Search the data for the string "wide" and gather each line it is in.

(Extracted data entries)
+ + + +

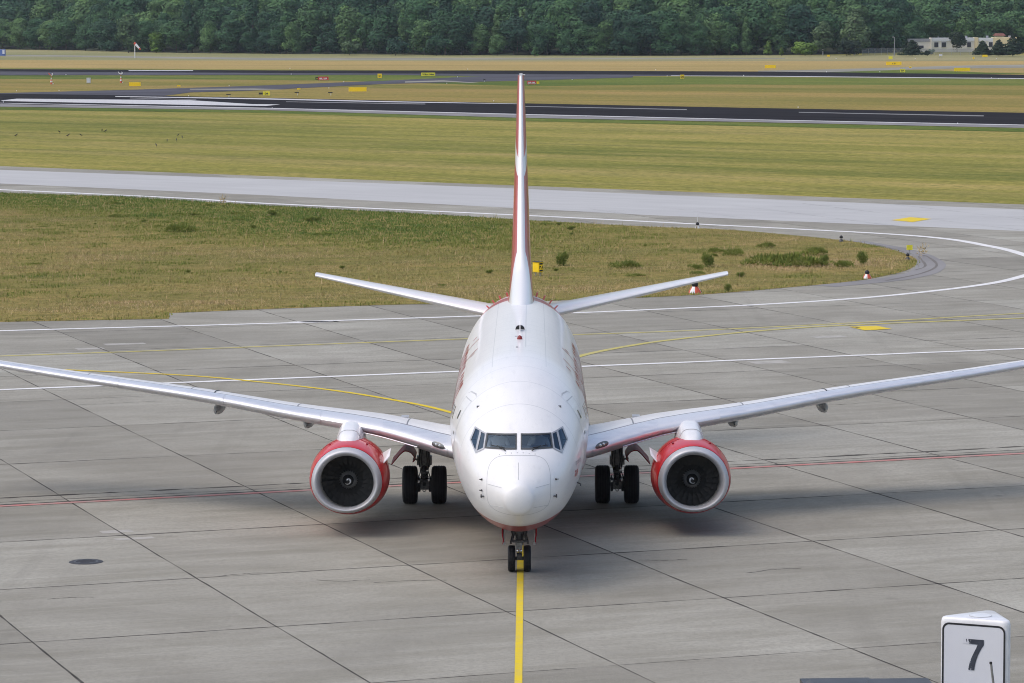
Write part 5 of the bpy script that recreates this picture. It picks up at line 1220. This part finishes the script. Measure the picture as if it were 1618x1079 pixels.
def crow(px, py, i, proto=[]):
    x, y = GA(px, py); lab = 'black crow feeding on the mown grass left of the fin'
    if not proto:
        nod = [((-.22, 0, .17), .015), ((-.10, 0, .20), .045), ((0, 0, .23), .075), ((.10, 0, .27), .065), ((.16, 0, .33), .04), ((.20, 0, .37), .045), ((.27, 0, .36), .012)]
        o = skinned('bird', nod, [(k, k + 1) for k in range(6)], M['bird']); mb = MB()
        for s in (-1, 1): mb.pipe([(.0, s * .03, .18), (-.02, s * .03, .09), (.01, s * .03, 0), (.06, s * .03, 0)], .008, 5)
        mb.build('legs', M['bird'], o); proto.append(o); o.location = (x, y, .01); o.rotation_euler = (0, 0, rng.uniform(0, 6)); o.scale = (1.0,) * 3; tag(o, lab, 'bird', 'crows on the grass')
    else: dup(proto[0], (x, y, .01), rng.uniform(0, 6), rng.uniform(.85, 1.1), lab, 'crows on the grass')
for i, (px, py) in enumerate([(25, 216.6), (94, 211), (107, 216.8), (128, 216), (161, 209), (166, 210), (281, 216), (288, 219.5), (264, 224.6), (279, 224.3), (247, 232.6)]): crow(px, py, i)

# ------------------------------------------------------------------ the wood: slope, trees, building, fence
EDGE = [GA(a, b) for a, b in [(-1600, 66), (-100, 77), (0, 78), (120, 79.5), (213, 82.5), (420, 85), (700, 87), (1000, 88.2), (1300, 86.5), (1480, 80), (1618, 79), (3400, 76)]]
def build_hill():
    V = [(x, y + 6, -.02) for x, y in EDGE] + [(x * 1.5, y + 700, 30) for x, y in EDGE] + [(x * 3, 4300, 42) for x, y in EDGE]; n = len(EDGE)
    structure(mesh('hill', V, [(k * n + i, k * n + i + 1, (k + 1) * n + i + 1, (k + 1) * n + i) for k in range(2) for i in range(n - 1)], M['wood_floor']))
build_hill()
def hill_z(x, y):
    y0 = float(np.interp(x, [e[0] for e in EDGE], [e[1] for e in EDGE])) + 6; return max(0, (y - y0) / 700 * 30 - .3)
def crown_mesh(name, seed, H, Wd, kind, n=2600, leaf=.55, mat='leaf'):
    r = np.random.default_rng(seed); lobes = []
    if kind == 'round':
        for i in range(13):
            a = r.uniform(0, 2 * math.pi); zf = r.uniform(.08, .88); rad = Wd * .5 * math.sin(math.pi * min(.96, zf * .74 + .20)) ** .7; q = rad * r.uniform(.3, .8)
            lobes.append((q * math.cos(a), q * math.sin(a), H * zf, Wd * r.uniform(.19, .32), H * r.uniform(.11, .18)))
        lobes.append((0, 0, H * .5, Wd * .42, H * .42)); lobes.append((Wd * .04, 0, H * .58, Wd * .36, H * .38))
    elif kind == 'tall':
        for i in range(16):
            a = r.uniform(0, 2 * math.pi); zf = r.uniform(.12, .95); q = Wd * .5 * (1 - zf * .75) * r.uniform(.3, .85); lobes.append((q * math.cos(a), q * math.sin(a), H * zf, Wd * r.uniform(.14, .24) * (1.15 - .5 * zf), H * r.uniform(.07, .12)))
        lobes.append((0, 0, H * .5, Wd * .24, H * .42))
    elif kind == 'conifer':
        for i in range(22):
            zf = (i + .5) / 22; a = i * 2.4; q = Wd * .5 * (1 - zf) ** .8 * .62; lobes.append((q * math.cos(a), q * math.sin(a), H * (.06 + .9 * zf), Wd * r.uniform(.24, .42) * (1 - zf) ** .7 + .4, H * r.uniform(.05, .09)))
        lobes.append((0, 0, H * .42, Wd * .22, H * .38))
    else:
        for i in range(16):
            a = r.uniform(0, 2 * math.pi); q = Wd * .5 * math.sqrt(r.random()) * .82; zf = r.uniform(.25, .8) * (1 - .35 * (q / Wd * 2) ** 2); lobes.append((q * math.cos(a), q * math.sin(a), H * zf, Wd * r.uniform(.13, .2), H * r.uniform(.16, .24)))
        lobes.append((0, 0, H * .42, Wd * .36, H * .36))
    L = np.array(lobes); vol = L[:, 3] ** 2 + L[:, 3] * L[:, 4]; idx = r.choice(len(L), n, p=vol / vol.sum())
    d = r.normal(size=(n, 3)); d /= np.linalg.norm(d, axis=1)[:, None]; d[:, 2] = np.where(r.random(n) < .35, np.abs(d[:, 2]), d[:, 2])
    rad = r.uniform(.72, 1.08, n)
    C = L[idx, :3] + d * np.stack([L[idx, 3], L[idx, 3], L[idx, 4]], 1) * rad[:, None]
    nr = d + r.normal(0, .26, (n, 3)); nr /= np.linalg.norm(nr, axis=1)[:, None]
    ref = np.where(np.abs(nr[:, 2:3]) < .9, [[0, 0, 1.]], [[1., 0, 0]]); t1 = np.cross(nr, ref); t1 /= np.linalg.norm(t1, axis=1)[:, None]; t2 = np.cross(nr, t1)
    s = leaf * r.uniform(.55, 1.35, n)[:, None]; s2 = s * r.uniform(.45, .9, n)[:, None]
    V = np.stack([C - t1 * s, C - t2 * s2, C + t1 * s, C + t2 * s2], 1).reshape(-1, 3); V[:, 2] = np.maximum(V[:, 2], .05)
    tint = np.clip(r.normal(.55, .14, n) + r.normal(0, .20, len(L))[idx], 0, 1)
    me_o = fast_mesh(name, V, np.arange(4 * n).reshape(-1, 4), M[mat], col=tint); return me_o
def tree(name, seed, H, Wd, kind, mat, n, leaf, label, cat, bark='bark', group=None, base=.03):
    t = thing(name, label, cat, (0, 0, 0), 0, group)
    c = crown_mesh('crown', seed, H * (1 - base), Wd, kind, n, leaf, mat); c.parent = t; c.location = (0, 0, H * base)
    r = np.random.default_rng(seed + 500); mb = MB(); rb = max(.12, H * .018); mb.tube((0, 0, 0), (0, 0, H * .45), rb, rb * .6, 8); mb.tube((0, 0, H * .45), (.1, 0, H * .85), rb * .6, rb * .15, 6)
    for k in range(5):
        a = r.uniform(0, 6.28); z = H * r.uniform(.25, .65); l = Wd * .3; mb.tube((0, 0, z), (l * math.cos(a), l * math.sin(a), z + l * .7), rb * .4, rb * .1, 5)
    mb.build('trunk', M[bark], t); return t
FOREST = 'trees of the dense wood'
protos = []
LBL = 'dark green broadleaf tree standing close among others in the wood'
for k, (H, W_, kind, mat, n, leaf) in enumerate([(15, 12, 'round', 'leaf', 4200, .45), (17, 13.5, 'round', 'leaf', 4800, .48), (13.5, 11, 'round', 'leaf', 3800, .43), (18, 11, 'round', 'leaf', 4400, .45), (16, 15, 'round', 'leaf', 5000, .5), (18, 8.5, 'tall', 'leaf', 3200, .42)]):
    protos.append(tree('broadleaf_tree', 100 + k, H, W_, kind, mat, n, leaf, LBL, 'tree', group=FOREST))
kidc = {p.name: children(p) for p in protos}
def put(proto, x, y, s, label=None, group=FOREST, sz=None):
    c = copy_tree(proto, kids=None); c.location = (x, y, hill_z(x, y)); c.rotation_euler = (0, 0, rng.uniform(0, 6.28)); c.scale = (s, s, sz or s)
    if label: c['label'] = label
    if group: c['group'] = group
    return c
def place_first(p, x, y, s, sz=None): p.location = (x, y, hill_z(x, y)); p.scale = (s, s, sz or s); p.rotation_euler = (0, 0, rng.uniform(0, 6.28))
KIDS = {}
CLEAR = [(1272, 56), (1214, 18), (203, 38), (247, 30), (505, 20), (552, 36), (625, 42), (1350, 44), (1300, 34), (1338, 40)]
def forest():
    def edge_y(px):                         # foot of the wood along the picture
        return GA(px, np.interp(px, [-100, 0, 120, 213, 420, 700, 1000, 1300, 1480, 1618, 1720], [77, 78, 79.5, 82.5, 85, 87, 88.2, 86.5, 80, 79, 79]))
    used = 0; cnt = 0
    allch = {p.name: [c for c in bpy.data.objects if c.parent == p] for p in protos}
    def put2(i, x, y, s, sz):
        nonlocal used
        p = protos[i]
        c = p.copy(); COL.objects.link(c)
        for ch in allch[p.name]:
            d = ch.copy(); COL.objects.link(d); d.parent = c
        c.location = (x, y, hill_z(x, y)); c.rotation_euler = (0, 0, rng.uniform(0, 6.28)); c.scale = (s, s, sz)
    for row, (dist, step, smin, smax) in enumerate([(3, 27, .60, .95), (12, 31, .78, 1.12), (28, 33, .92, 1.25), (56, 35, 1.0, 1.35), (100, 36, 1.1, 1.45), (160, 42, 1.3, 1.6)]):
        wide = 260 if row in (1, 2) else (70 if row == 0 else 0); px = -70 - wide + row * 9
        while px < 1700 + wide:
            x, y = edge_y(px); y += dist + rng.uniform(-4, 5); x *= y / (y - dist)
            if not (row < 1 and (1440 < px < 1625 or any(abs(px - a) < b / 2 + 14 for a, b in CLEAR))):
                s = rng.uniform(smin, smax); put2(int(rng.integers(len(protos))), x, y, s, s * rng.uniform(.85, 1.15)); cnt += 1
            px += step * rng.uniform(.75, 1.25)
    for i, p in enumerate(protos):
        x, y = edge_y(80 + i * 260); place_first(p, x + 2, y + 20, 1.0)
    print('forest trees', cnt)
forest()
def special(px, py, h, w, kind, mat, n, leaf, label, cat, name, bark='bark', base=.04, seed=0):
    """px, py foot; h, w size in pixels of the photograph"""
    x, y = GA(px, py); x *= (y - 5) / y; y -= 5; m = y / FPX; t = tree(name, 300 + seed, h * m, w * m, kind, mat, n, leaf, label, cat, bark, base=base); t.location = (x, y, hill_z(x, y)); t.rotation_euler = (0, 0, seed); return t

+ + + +

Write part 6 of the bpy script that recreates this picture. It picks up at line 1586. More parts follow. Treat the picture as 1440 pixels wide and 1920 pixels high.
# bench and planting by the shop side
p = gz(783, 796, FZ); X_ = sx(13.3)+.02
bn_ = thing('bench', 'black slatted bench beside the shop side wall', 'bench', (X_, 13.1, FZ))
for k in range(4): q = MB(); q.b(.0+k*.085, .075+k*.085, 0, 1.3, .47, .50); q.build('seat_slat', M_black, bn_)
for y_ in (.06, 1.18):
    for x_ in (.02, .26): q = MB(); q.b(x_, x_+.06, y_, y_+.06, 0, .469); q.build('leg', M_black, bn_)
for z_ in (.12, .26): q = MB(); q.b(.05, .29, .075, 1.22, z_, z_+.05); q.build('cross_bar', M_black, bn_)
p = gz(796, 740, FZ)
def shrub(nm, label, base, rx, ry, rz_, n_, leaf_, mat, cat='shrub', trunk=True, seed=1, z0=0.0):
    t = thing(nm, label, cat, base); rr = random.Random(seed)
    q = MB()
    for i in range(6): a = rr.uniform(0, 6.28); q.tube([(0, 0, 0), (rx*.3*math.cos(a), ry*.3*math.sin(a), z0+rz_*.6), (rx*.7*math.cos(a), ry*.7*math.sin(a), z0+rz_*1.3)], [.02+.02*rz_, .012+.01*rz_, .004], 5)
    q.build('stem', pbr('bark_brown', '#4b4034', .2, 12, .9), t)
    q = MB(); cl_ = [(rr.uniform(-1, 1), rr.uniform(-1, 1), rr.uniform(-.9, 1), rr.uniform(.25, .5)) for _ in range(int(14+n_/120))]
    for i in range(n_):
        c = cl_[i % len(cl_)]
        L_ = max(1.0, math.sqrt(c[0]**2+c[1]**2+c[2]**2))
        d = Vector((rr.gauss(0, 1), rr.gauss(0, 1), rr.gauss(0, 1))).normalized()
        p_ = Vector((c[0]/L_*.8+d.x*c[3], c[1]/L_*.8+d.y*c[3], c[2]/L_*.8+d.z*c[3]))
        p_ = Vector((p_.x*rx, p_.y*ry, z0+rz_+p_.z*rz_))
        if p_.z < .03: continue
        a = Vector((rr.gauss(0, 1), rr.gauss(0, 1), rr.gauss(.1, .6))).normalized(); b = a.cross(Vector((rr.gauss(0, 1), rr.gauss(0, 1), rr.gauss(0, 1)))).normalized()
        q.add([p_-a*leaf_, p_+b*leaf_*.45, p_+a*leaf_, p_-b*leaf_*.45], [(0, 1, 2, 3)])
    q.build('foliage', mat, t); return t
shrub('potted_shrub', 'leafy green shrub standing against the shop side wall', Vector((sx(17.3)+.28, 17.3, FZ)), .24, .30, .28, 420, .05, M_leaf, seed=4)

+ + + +

**Worked answer:**
        wide = 260 if row in (1, 2) else (70 if row == 0 else 0); px = -70 - wide + row * 9
        while px < 1700 + wide:
Write part 6 of the bpy script that recreates this picture. It picks up at line 1586. More parts follow. Treat the picture as 1440 pixels wide and 1920 pixels high.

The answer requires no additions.